A l'assemblée du contentieux, où vous avez excellé comme commissaire du Gouvernement, puis auprès d'Alain PEYREFITTE, dont vous êtes devenu avec la même aisance le directeur adjoint du cabinet avant d'occuper l'emploi prestigieux de directeur des affaires civiles et du sceaux.
Secrétaire général du Gouvernement pendant 9 ans, vous avez accédé en 1995 à la vice-présidence du Conseil d'Etat. Dans toutes ces fonctions, prenantes, délicates, vos interlocuteurs ont été frappés par votre autorité naturelle et vos prises de position ou vos décisions marquées tout à la fois de bon sens et de finesse juridique.
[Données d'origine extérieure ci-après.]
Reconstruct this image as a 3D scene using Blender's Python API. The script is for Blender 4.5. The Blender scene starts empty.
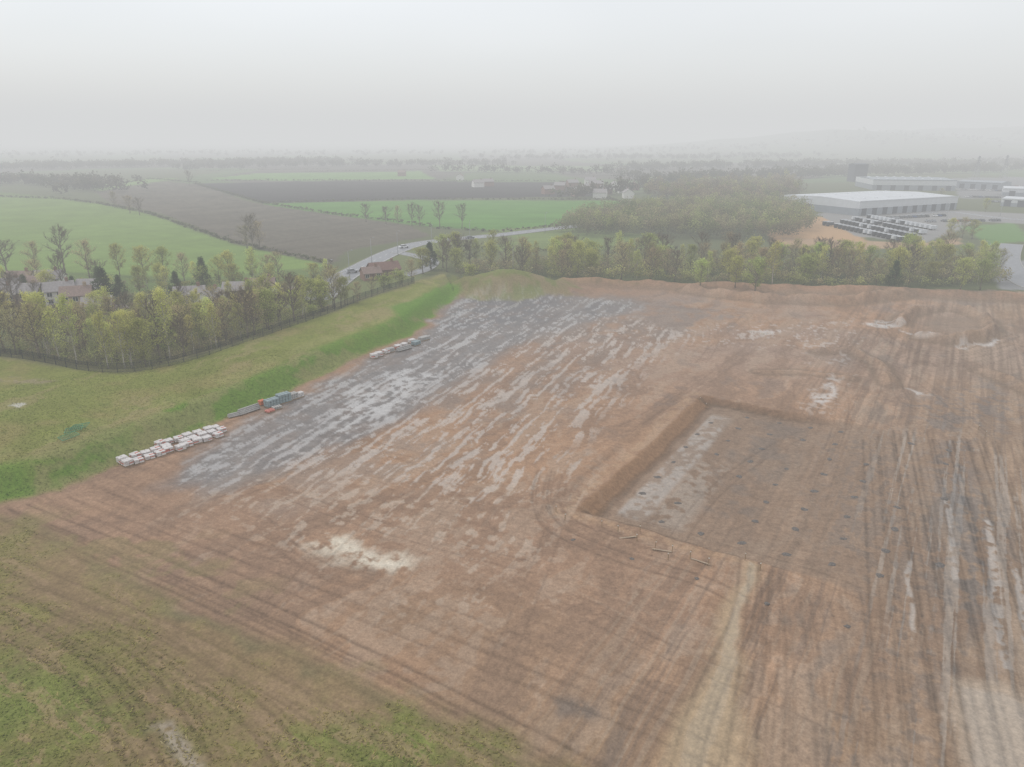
import bpy, math, random, numpy as np
from mathutils import Vector, Matrix
random.seed(7); rng=np.random.default_rng(7)
F=709.0; H=45.0; HV=138.0; TH=math.atan((383.5-HV)/F)
cT,sT=math.cos(TH),math.sin(TH)
scene=bpy.context.scene
COL=scene.collection

# ------------------------------------------------------------------ helpers
def G(u,v,h=0.0):
    t=(383.5-v)/F
    dx=(u-512)/F; dy=cT+t*sT; dz=-sT+t*cT
    s=(H-h)/(-dz)
    return (dx*s,dy*s)
def GP(pts): return np.array([G(*p) for p in pts])
def S(t):
    t=np.clip(t,0,1); return t*t*(3-2*t)
def cs(n,a,b): return S((n-a)/(b-a))
def vnoise(x,y,seed=0):
    x=np.asarray(x,float);y=np.asarray(y,float)
    ix=np.floor(x).astype(np.int64);iy=np.floor(y).astype(np.int64)
    fx=x-ix;fy=y-iy
    fx=fx*fx*(3-2*fx);fy=fy*fy*(3-2*fy)
    def h(a,b):
        n=(a*374761393+b*668265263+seed*144269504)&0xffffffff
        n=((n^(n>>13))*1274126177)&0xffffffff
        n=n^(n>>16)
        return (n&0xffffff)/float(0xffffff)
    return (h(ix,iy)*(1-fx)+h(ix+1,iy)*fx)*(1-fy)+(h(ix,iy+1)*(1-fx)+h(ix+1,iy+1)*fx)*fy
def fbm(x,y,oc=4,seed=0):
    s=0;a=1;tot=0
    for i in range(oc):
        s=s+a*vnoise(x*2**i+i*17.3,y*2**i-i*9.1,seed+i*7);tot+=a;a*=.55
    return s/tot
def dseg(x,y,a,b):
    ax,ay=a;bx,by=b
    dx,dy=bx-ax,by-ay;L=dx*dx+dy*dy+1e-9
    t=np.clip(((x-ax)*dx+(y-ay)*dy)/L,0,1)
    return np.hypot(x-ax-t*dx,y-ay-t*dy)
def dpoly(x,y,P):
    d=np.full(np.shape(x),1e9)
    for i in range(len(P)-1): d=np.minimum(d,dseg(x,y,P[i],P[i+1]))
    return d
def inside(x,y,P):
    r=np.zeros(np.shape(x),bool);n=len(P)
    for i in range(n):
        x1,y1=P[i];x2,y2=P[(i+1)%n]
        if y1==y2: continue
        c=((y1>y)!=(y2>y))&(x<(x2-x1)*(y-y1)/(y2-y1)+x1)
        r^=c
    return r
def sdf(x,y,P):
    d=dpoly(x,y,np.vstack([P,P[:1]]))
    return np.where(inside(x,y,P),d,-d)

# ------------------------------------------------------------------ terrain
E_px=[(-420,640),(-150,530),(0,503),(60,490),(110,468),(230,417),(300,386),(350,361),(410,336),(432,318),(455,298)]
F_px=[(-420,345),(-200,352),(0,372),(90,387),(140,388),(230,363),(330,325),(420,292),(445,284)]
E=GP(E_px);FE=GP(F_px)
BANK=np.vstack([E,FE[::-1]])
C0=np.array(G(575,510));
U=np.array(G(700,395))-C0; ULEN=np.linalg.norm(U);U/=ULEN
V=np.array([U[1],-U[0]])
A0=np.array(G(120,470));A=np.array(G(430,320))-A0;A/=np.linalg.norm(A);B=np.array([A[1],-A[0]])
MND=np.array(G(505,291))
BUND=GP([(565,284),(640,285),(700,288),(860,292),(1024,300),(1250,318)])
RIDGES=[(GP([(900,324),(905,317),(918,312),(940,309),(965,312),(985,320),(992,331),(975,339),(945,343),(920,338)]),1.9,1.5),
        (GP([(690,292),(760,300),(840,303),(900,296)]),2.2,2.4),
        (GP([(820,352),(850,350),(880,365),(890,385)]),.9,1.2),
        (GP([(760,372),(800,372),(850,378)]),.4,1.0),
        (GP([(548,508),(600,458),(650,425),(690,398)]),.22,.8),
        (GP([(985,372),(1005,380),(1040,396)]),.9,1.5),
        (GP([(600,533),(660,552),(735,566),(762,566)]),.2,.6)]
def hfun(x,y):
    x=np.asarray(x,float);y=np.asarray(y,float)
    z=np.zeros(x.shape)
    far_=(y>1500)
    if far_.any():
        xf=x[far_];yf=y[far_]
        z[far_]=85*np.exp(-((yf-3000)/900)**2)*S((xf-150)/1600)*(1-.35*S((xf-1900)/900))*(.4+1.2*fbm(xf/380,yf/900,4,61))
    near=(y<420)&(y>-60)&(np.abs(x)<420)
    if not near.any(): return z
    xx=x[near];yy=y[near]
    ins=inside(xx,yy,BANK);dE=dpoly(xx,yy,E);dF=dpoly(xx,yy,FE)
    top=3.5+1.2*(fbm(xx/25,yy/25,3,5)-.5)
    prof=.80*S(dE/5.5)+.20*S((dE-4)/12)
    zz=np.where(ins,top*prof,np.where(dF<dE,top*prof*(1-S(dF/12)),0))
    m=np.array([xx-MND[0],yy-MND[1]]);mw=(fbm(xx/7,yy/7,3,15)-.5)
    zz=np.maximum(zz,(6.6+2.0*mw)*np.exp(-((m[0]/17+mw*.3)**2+(m[1]/10+mw*.25)**2)**1.2))
    d=dpoly(xx,yy,BUND);zz+=2.0*np.exp(-(d/3.2)**2)*(.3+1.4*fbm(xx/9,yy/9,3,9))
    for P,hh,w in RIDGES:
        d=dpoly(xx,yy,P);zz+=hh*np.exp(-(d/w)**2)*(.4+1.2*fbm(xx/4,yy/4,3,11))
    u=(xx-C0[0])*U[0]+(yy-C0[1])*U[1];v=(xx-C0[0])*V[0]+(yy-C0[1])*V[1]
    wob=(fbm(xx/4,yy/4,3,71)-.5)*1.1
    zz-=.95*S((u+wob)/1.5)*S((v+wob)/2.4)*S((ULEN-u+wob)/1.5)*(1-S((v-16)/16))
    fade=1-S((yy-235)/30)
    zz+=fade*((fbm(xx/9,yy/9,3,3)-.5)*.35+(fbm(xx/1.6,yy/1.6,3,4)-.5)*.09)
    z[near]=zz
    return z
def put(u,v):
    h=0.
    for _ in range(8):
        x,y=G(u,v,h); h=float(hfun(np.array([x]),np.array([y]))[0])
    return x,y,h
def hz(x,y): return float(hfun(np.array([x]),np.array([y]))[0])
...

Si aujourd'hui le Conseil d'Etat remplit sa mission avec autant d'efficacité, c'est sans doute aussi grâce à votre humanité et à votre franchise, qui inspirent chez vos interlocuteurs, un profond respect et, permettez-moi de vous le dire, beaucoup de sympathie. A la fin de l'Empire, votre collègue Henry BEYLE regrettait l'affaiblissement du Conseil d'Etat qui manquait, disait-il « de ces honnêtes gens un peu bourrus que rien ne peut empêcher de dire une vérité qui déplaît aux ministres ». Toute votre carrière, si variée, si prestigieuse, est tout entière marquée de ces traits de caractère et de cette singularité. Pendant ces onze années, vous avez su incarner l'essence du Conseil d'Etat, dont la magistrature est universellement reconnue. Votre compétence, vos qualités humaines, votre loyauté, votre humour même ont été mis au service de cette grande institution. Soyez-en remercié au nom du Gouvernement.
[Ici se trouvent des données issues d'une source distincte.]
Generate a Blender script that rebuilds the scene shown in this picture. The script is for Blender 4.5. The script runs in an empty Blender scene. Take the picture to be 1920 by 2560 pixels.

Cette carrière prestigieuse, je sais qu'elle ne s'interrompt pas tout à fait, puisque l'année dernière vous avez été élu pour prendre à l'Académie des sciences morales et politiques la suite d'un autre grand serviteur de l'État qui fut Ambassadeur de France auprès de l'ONU. Nul ici ne doute que votre énergie, votre autorité, votre rayonnement personnel trouveront à s'exprimer dans d'autres lieux.
Mesdames, Messieurs,
Le Conseil d'Etat occupe une place unique dans notre démocratie. A la fois juge de l'administration et conseil du gouvernement, il est le gardien vigilant de l'intérêt général et de l'exigence républicaine. Sous la vice-présidence de Renaud DENOIX de SAINT MARC, il a su faire preuve d'une efficacité, d'une compétence et d'une impartialité remarquables dans l'exercice des missions qui lui incombent. Je sais que tous ici, vous saurez vous montrer à la hauteur de cet héritage.